British American Tobacco appoints new chief executive as as analysts predict something’s ‘not right’ at BAT
British American Tobacco appointed finance director Tadeu Marroco as CEO on Monday, succeeding Jack Bowles who is stepping down after about four years.
Marroco started working for the tobacco firm in Brazil in 1992 and was appointed to the board in 2019.
Bowles, who also joined the board in 2019, has led the maker of Lucky Strike and Dunhill cigarettes through a transformation to focus growth on new categories such as vape and e-cigarettes.
“Having been at the centre of the formulation of this strategy, I am convinced that this is the right strategic path for BAT,” Marroco said in a statement.
The Brazilian, who has a degree in electrical engineering from the Universidade Federal do Rio de Janeiro, joined BAT’s management board in 2014 as its business development director.
Prior to leading the company’s transformation charge, Marroco – a keen follower of London’s Arsenal football team and Formula One motor racing – headed its key Europe and North Africa regions.
BAT shares have risen about eight per cent since the start of 2019, but underperformed a 15 per cent rise in the FTSE 100 over the same period.
“We believe Tadeu Marroco is a worthy successor.. and we would not expect a broader shift in strategy as a result,” JP Morgan analysts said.
Director Javed Iqbal will be interim finance director while the group looks for a permanent replacement for Marroco, the company said.
The news comes weeks after BAT agreed to pay more than $635 million to U.S. authorities after a subsidiary pleaded guilty to charges that it conspired to violate U.S. sanctions by selling tobacco products to North Korea and commit bank fraud.
RBC analysts said the change of CEO was “unexpected”, making them “wonder if BAT’s performance might be faltering in a way that is not immediately apparent”.
‘Something is not right’
Meanwhile, Russ Mould, investment director at AJ Bell, said “It’s never a good look when a company says its chief executive is leaving with immediate effect, and after only four years in the job. This suggests something is not right in the business.”
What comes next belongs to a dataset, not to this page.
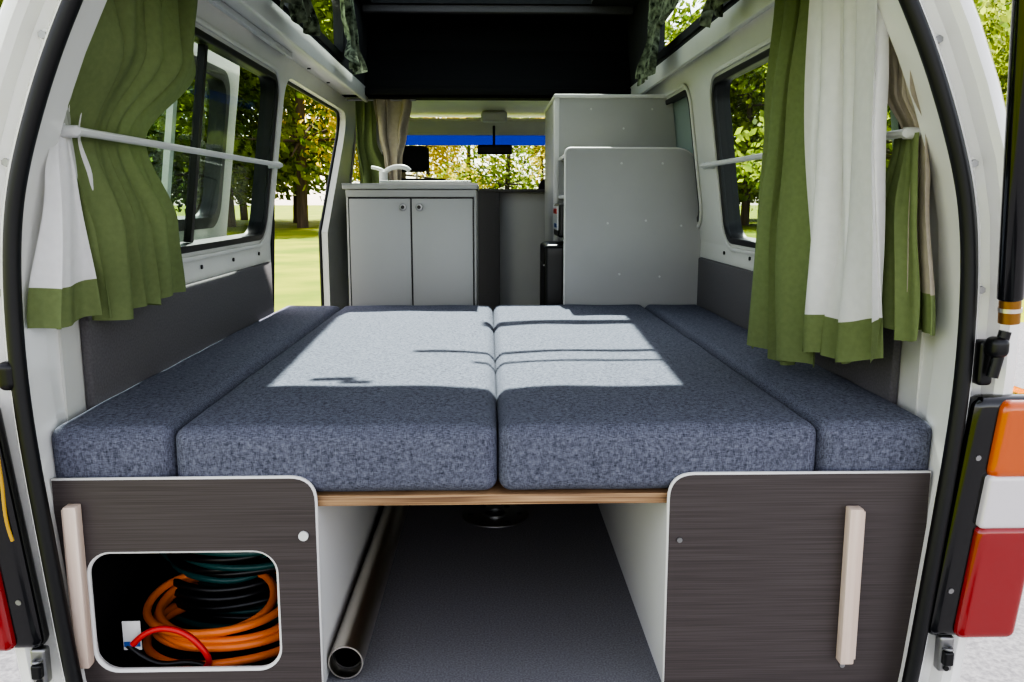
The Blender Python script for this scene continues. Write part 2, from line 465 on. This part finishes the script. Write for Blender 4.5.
def seat(xc):
    ps = [rbox('seat_base', xc-.26,xc+.26,3.42,3.95,.30,.52,.06,'seat',bulge=.02),
          rbox('backrest', xc-.25,xc+.25,3.34,3.48,.50,1.04,.05,'seat',fbulge=.02),
          rbox('headrest', xc-.13,xc+.13,3.35,3.45,1.075,1.22,.04,'seat'),
          cyl('post_1',(xc-.06,3.40,1.02),(xc-.06,3.40,1.10),.007,'chrome',seg=12),
          cyl('post_2',(xc+.06,3.40,1.02),(xc+.06,3.40,1.10),.007,'chrome',seg=12),
          box('pedestal', xc-.2,xc+.2,3.45,3.9,0,.31,'black',.01)]
    return group('cab_seat', ps)
seat(-.48); seat(.52)
group('cab_partition', [box('panel', .03,.78,3.20,3.225,0,.965,'grey_lam',.004),
      box('door', -.10,.045,3.15,3.17,0,.965,'greypanel',.004), box('top_trim', -.10,.78,3.14,3.23,.962,.978,'greypanel',.004),
      box('side_panel', -.78,-.10,3.20,3.225,0,.93,'greypanel',.004)])

# ------------------------------------------------------------------ bed
bed = []
for (a,b,i) in ((-.815,-.590,1),(-.588,-.001,2),(.001,.592,3),(.594,.815,4)):
    y0 = -.004 if i in (2,3) else .004
    c = rbox('cushion_%d'%i, a,b, y0,1.82, .387,.514, .025, 'fabric', bulge=.010, fbulge=.007, n=26, wr=.0014, seed=i)
    bed.append(c)
bed.append(box('bed_board', -.806,.806,.002,1.82,.364,.384,'ply',.001))
group('bed', bed)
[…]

“The fact British American Tobacco has promoted its finance director to the CEO role provides some comfort that the new leader already knows the business inside out. However, it raises a lot of questions as to why the change has happened.
“Unlike many companies in this situation, we haven’t had any major clues for problems behind closed doors for British American Tobacco. There have been no profit warnings or activist investors calling for change. The only high-profile calls from shareholders have been a request by GQG Partners to move its stock listing from London to the US in the hope of getting a higher valuation.
“Like many of its peers, British American Tobacco has been shifting its business model from traditional cigarettes to alternatives such as vaping as consumer preferences change. Many countries around the world are paying closer attention to health and the environment, meaning tobacco manufacturers need to show they are doing more to evolve.
“A lot of investors have turned their back on the sector due to ESG concerns, which explains why shares in stocks like British American Tobacco are relatively cheap and offer high dividend yields. They’re deeply unloved.
“While these businesses remain highly cash-generative, they are having to find new ways to attract investors and win over sceptics.
“Perhaps British American Tobacco’s board felt that the outgoing CEO Jack Bowles wasn’t doing enough to push the company’s transformation efforts. He is thanked for being the architect of a new strategy, but there is reference to needing someone new to take the business to the next level. Tobacco and vaping are highly competitive markets and it will require some bright thinking to stand out from the crowd.”